Information provided.
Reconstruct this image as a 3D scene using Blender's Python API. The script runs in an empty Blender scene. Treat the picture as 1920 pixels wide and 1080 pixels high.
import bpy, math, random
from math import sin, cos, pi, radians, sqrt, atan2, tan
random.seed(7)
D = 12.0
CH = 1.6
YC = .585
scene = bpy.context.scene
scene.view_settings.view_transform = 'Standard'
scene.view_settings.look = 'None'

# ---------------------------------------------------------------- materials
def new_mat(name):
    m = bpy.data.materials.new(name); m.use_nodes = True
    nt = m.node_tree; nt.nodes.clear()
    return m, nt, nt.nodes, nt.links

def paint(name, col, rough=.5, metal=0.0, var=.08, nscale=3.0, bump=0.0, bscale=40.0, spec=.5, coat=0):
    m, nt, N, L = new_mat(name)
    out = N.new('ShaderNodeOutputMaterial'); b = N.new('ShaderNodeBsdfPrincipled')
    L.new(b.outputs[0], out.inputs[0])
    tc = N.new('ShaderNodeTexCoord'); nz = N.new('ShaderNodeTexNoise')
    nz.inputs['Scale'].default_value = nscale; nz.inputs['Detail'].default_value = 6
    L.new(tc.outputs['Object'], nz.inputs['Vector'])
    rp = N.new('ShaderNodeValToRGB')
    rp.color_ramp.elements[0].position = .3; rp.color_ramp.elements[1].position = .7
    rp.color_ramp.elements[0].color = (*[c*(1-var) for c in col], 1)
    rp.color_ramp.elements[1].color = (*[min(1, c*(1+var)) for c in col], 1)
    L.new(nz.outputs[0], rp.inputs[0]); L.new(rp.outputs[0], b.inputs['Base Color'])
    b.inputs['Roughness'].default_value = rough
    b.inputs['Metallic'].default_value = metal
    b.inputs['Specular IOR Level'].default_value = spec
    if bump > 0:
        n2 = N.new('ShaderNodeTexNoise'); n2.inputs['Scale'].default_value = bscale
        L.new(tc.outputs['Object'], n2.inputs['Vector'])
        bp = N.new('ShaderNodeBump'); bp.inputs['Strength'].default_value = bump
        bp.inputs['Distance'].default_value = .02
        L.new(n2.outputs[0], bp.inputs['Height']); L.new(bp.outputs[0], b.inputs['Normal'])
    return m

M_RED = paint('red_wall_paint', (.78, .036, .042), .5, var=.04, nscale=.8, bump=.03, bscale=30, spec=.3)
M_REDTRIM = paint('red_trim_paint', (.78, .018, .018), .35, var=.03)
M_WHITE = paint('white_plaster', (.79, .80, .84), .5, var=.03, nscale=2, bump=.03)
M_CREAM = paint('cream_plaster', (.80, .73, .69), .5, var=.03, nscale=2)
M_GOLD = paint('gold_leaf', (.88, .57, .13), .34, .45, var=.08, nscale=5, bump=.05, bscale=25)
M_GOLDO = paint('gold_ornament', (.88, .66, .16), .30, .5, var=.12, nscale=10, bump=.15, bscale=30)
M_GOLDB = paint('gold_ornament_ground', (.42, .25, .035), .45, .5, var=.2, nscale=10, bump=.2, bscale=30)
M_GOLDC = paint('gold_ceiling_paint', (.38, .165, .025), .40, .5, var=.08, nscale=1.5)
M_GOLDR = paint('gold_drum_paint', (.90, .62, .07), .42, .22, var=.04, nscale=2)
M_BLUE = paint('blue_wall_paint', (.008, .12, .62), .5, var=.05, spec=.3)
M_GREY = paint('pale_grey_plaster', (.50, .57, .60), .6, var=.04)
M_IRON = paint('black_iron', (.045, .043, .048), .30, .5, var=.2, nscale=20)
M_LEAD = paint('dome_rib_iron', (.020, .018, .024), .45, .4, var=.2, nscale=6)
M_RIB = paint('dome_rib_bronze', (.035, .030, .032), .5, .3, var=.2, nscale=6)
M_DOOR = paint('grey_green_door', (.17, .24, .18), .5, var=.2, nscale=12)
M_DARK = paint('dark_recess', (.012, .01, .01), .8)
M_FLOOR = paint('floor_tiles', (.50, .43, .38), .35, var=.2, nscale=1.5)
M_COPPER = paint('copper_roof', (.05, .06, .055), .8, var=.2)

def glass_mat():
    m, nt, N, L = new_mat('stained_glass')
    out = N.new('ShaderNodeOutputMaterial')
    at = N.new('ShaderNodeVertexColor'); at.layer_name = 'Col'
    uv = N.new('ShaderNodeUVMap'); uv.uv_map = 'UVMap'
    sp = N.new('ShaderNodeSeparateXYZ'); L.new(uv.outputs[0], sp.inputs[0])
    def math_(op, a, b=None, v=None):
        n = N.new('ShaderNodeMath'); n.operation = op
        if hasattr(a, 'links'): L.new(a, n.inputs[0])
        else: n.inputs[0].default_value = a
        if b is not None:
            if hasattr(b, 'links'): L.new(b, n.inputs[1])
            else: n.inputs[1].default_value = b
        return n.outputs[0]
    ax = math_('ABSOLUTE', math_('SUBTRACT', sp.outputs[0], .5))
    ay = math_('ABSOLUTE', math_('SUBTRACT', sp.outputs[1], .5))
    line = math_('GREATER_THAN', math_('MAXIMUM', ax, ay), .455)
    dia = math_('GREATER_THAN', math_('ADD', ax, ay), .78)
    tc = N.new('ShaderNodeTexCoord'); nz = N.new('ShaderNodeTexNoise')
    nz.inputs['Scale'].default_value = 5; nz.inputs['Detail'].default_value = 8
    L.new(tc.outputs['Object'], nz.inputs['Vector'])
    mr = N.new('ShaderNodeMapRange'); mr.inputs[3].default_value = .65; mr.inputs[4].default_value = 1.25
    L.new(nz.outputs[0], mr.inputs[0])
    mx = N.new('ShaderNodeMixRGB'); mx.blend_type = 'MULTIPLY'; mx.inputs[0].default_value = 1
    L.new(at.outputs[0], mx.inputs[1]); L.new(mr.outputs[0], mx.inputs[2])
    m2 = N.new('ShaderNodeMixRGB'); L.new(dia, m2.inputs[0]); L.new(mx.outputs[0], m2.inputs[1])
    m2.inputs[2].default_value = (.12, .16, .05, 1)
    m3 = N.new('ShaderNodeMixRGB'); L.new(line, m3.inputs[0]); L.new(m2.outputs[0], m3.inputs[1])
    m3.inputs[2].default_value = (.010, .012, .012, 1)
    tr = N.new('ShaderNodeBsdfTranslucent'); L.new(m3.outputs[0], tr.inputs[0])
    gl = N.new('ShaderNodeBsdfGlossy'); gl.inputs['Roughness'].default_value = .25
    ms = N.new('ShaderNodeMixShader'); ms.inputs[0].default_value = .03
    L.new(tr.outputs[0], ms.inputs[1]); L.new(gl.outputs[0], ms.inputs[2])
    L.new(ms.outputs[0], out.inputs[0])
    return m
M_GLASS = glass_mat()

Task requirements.
Please transcribe, exactly and with nothing added, the lines from the first line of the material above through the line that contains "return m, nt, nt.nodes, nt.links".

Expected answer.
Reconstruct this image as a 3D scene using Blender's Python API. The script runs in an empty Blender scene. Treat the picture as 1920 pixels wide and 1080 pixels high.
import bpy, math, random
from math import sin, cos, pi, radians, sqrt, atan2, tan
random.seed(7)
D = 12.0
CH = 1.6
YC = .585
scene = bpy.context.scene
scene.view_settings.view_transform = 'Standard'
scene.view_settings.look = 'None'

# ---------------------------------------------------------------- materials
def new_mat(name):
    m = bpy.data.materials.new(name); m.use_nodes = True
    nt = m.node_tree; nt.nodes.clear()
    return m, nt, nt.nodes, nt.links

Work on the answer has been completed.